La gravité du délit joue aussi un rôle: les actes de violence, les agressions sexuelles, les infractions sévères à la loi sur les stupéfiants et, depuis quelques années, les dépassements de vitesse massifs commis par les chauffards sont considérés comme des motifs de renvoi.
Infractions répétées. L’expulsion peut aussi être prononcée lorsque quelqu’un représente «une menace contre la sécurité et l’ordre public», même s’il a écopé d’une peine de moins d’un an. C’est typiquement le cas des personnes qui ont commis des infractions mineures mais répétées. Elément crucial: le canton doit prouver que la situation ne va pas s’améliorer dans un avenir proche.

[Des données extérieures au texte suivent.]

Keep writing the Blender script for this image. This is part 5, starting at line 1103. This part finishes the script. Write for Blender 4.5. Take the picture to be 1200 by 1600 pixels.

Enfin, une dépendance «durable et significative» envers l’aide sociale peut constituer une cause de renvoi, pour autant que la personne se trouve depuis moins de quinze ans en Suisse. On entend par cela une famille de cinq personnes qui aurait touché plus de 200 000 francs sur une période de onze ans ou un couple qui aurait reçu 80 000 francs en cinq ans et demi, selon les arrêts du TF. En 2009, Berne, Bâle-Ville, Bâle-Campagne, Saint-Gall et Zurich ont renvoyé 43 personnes pour ce motif.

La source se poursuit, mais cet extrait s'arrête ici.